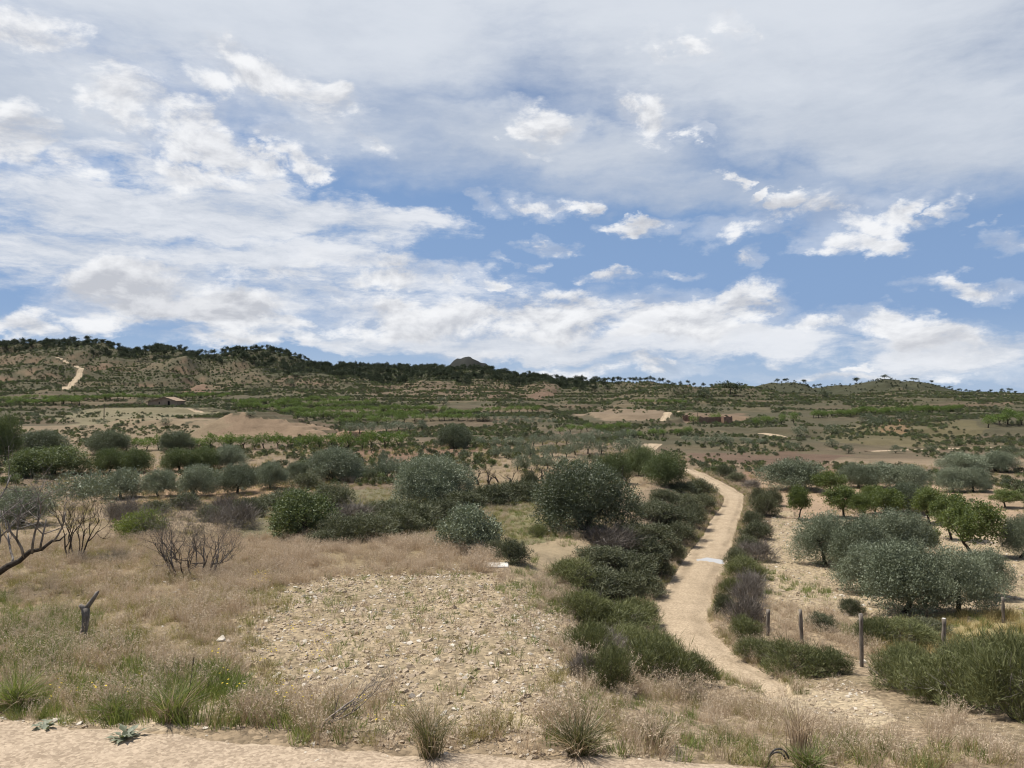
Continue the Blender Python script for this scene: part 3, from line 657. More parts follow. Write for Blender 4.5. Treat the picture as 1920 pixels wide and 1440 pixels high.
for i in range(2):
    PR['bigolive%d' % i] = proto_tree(120 + i, 4.4, 3.0, dome_blobs(220 + i, 4.4, 3.0, 34, 0.0, 0.18), 50000, 0.10, 0.042, 'dark_leaf' if i == 0 else 'olive', trunk_mesh('trunk', 320 + i, 0.5, 0.12, 0.2, 5, 0.9, stems=2), per=10, sprig=0.30, a_up=0.4, gap=0.22)
for i in range(2):
    PR['greenolive%d' % i] = proto_tree(130 + i, 3.4, 2.2, dome_blobs(230 + i, 3.4, 2.2, 24, 0.1, 0.25), 24000, 0.10, 0.044, 'olive_green', trunk_mesh('trunk', 330 + i, 0.5, 0.11, 0.2, 4, 0.7), per=9, sprig=0.27, gap=0.22)
for i in range(3):
    bl = dome_blobs(240 + i, 2.5, 2.8, 17, 0.75, 0.4)
    PR['almond%d' % i] = proto_tree(140 + i, 2.5, 2.8, bl, 8000, 0.13, 0.060, 'almond', trunk_mesh('trunk', 340 + i, 1.0, 0.075, 0.05, 4, 0.75), per=6, sprig=0.24, rmin=0.25, gap=0.16)
PR['round_bush'] = proto_tree(150, 2.2, 1.7, dome_blobs(250, 2.2, 1.7, 24, -0.1, 0.15), 12000, 0.09, 0.040, 'olive_green', trunk_mesh('trunk', 350, 0.3, 0.05, 0.3, 4, 0.5, stems=2), per=7, sprig=0.16, a_up=0.6)
PR['silver_bush'] = proto_tree(151, 2.2, 1.7, dome_blobs(251, 2.2, 1.7, 24, -0.1, 0.15), 12000, 0.09, 0.038, 'olive', trunk_mesh('trunk', 351, 0.3, 0.05, 0.3, 4, 0.5, stems=2), per=7, sprig=0.18, a_up=0.7)
PR['bright_bush'] = proto_tree(152, 2.0, 1.2, dome_blobs(252, 2.0, 1.2, 20, -0.1, 0.1), 9000, 0.09, 0.03, 'bright', trunk_mesh('trunk', 352, 0.2, 0.04, 0.3, 4, 0.4, stems=2), per=7, sprig=0.16, a_up=0.6)
def shrub_proto(seed, w, h, mat, n, L, Wd, up=1.0, out=0.5, rnd=0.4, lob=9):
    V, T, tint = leaf_cloud(dome_blobs(seed + 60, w, h, lob, 0.0, 0.05), n, L, Wd, seed, per=6, sprig=0.10, a_out=out, a_up=up, a_rnd=rnd, rmin=0.35)
    R = np.random.RandomState(seed); o, tips = [], []
    for k in range(16):
        a = R.rand() * 6.28; branches(R, (0.01 * w * math.cos(a), 0.01 * w * math.sin(a), -0.05), (math.cos(a) * 0.8, math.sin(a) * 0.8, 1.0), h * 0.55, 0.009 * w, 2, o, tips, 0.55, (2, 3), 0.1, 3, 0.72, 0.62, 0.2, 4)
    Vb, Tb = join(o)
    V2, T2, t2 = leaf_cloud(dome_blobs(seed + 90, w * 1.02, h * 1.02, lob, 0.0, 0.05), 420, L * 2.4, Wd * 0.9, seed + 5, per=3, sprig=0.05, a_out=0.8, a_up=1.2, a_rnd=0.45, rmin=0.8)
    T = np.vstack([T, T2 + len(V)]); V = np.vstack([V, V2]); tint = np.concatenate([tint, t2])
    return dict(w=w, h=h, parts=[('stems', mk('stems', Vb, Tb, [M['deadwood']], True)), ('foliage', mk('foliage', V, T, [M[mat]], False, {'tint': ('FLOAT', tint)}))])
for i in range(3): PR['broom%d' % i] = shrub_proto(400 + i, 1.5, 1.0, 'broom', 9000, 0.125, 0.011, 0.8, 0.7, 0.6, 16)
for i in range(3): PR['rosemary%d' % i] = shrub_proto(410 + i, 1.4, 0.85, 'rosemary', 8000, 0.085, 0.016, 0.6, 0.7, 0.8, 15)
for i in range(2): PR['grey%d' % i] = shrub_proto(420 + i, 1.3, 0.8, 'greyshrub', 3000, 0.22, 0.010, 0.9, 0.6, 0.6)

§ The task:
Leave out the pictures and give the listing above again exactly.

§ Response to the exercise:
Continue the Blender Python script for this scene: part 3, from line 657. More parts follow. Write for Blender 4.5. Treat the picture as 1920 pixels wide and 1440 pixels high.
for i in range(2):
    PR['bigolive%d' % i] = proto_tree(120 + i, 4.4, 3.0, dome_blobs(220 + i, 4.4, 3.0, 34, 0.0, 0.18), 50000, 0.10, 0.042, 'dark_leaf' if i == 0 else 'olive', trunk_mesh('trunk', 320 + i, 0.5, 0.12, 0.2, 5, 0.9, stems=2), per=10, sprig=0.30, a_up=0.4, gap=0.22)
for i in range(2):
    PR['greenolive%d' % i] = proto_tree(130 + i, 3.4, 2.2, dome_blobs(230 + i, 3.4, 2.2, 24, 0.1, 0.25), 24000, 0.10, 0.044, 'olive_green', trunk_mesh('trunk', 330 + i, 0.5, 0.11, 0.2, 4, 0.7), per=9, sprig=0.27, gap=0.22)
for i in range(3):
    bl = dome_blobs(240 + i, 2.5, 2.8, 17, 0.75, 0.4)
    PR['almond%d' % i] = proto_tree(140 + i, 2.5, 2.8, bl, 8000, 0.13, 0.060, 'almond', trunk_mesh('trunk', 340 + i, 1.0, 0.075, 0.05, 4, 0.75), per=6, sprig=0.24, rmin=0.25, gap=0.16)
PR['round_bush'] = proto_tree(150, 2.2, 1.7, dome_blobs(250, 2.2, 1.7, 24, -0.1, 0.15), 12000, 0.09, 0.040, 'olive_green', trunk_mesh('trunk', 350, 0.3, 0.05, 0.3, 4, 0.5, stems=2), per=7, sprig=0.16, a_up=0.6)
PR['silver_bush'] = proto_tree(151, 2.2, 1.7, dome_blobs(251, 2.2, 1.7, 24, -0.1, 0.15), 12000, 0.09, 0.038, 'olive', trunk_mesh('trunk', 351, 0.3, 0.05, 0.3, 4, 0.5, stems=2), per=7, sprig=0.18, a_up=0.7)
PR['bright_bush'] = proto_tree(152, 2.0, 1.2, dome_blobs(252, 2.0, 1.2, 20, -0.1, 0.1), 9000, 0.09, 0.03, 'bright', trunk_mesh('trunk', 352, 0.2, 0.04, 0.3, 4, 0.4, stems=2), per=7, sprig=0.16, a_up=0.6)
def shrub_proto(seed, w, h, mat, n, L, Wd, up=1.0, out=0.5, rnd=0.4, lob=9):
    V, T, tint = leaf_cloud(dome_blobs(seed + 60, w, h, lob, 0.0, 0.05), n, L, Wd, seed, per=6, sprig=0.10, a_out=out, a_up=up, a_rnd=rnd, rmin=0.35)
    R = np.random.RandomState(seed); o, tips = [], []
    for k in range(16):
        a = R.rand() * 6.28; branches(R, (0.01 * w * math.cos(a), 0.01 * w * math.sin(a), -0.05), (math.cos(a) * 0.8, math.sin(a) * 0.8, 1.0), h * 0.55, 0.009 * w, 2, o, tips, 0.55, (2, 3), 0.1, 3, 0.72, 0.62, 0.2, 4)
    Vb, Tb = join(o)
    V2, T2, t2 = leaf_cloud(dome_blobs(seed + 90, w * 1.02, h * 1.02, lob, 0.0, 0.05), 420, L * 2.4, Wd * 0.9, seed + 5, per=3, sprig=0.05, a_out=0.8, a_up=1.2, a_rnd=0.45, rmin=0.8)
    T = np.vstack([T, T2 + len(V)]); V = np.vstack([V, V2]); tint = np.concatenate([tint, t2])
    return dict(w=w, h=h, parts=[('stems', mk('stems', Vb, Tb, [M['deadwood']], True)), ('foliage', mk('foliage', V, T, [M[mat]], False, {'tint': ('FLOAT', tint)}))])
for i in range(3): PR['broom%d' % i] = shrub_proto(400 + i, 1.5, 1.0, 'broom', 9000, 0.125, 0.011, 0.8, 0.7, 0.6, 16)
for i in range(3): PR['rosemary%d' % i] = shrub_proto(410 + i, 1.4, 0.85, 'rosemary', 8000, 0.085, 0.016, 0.6, 0.7, 0.8, 15)
for i in range(2): PR['grey%d' % i] = shrub_proto(420 + i, 1.3, 0.8, 'greyshrub', 3000, 0.22, 0.010, 0.9, 0.6, 0.6)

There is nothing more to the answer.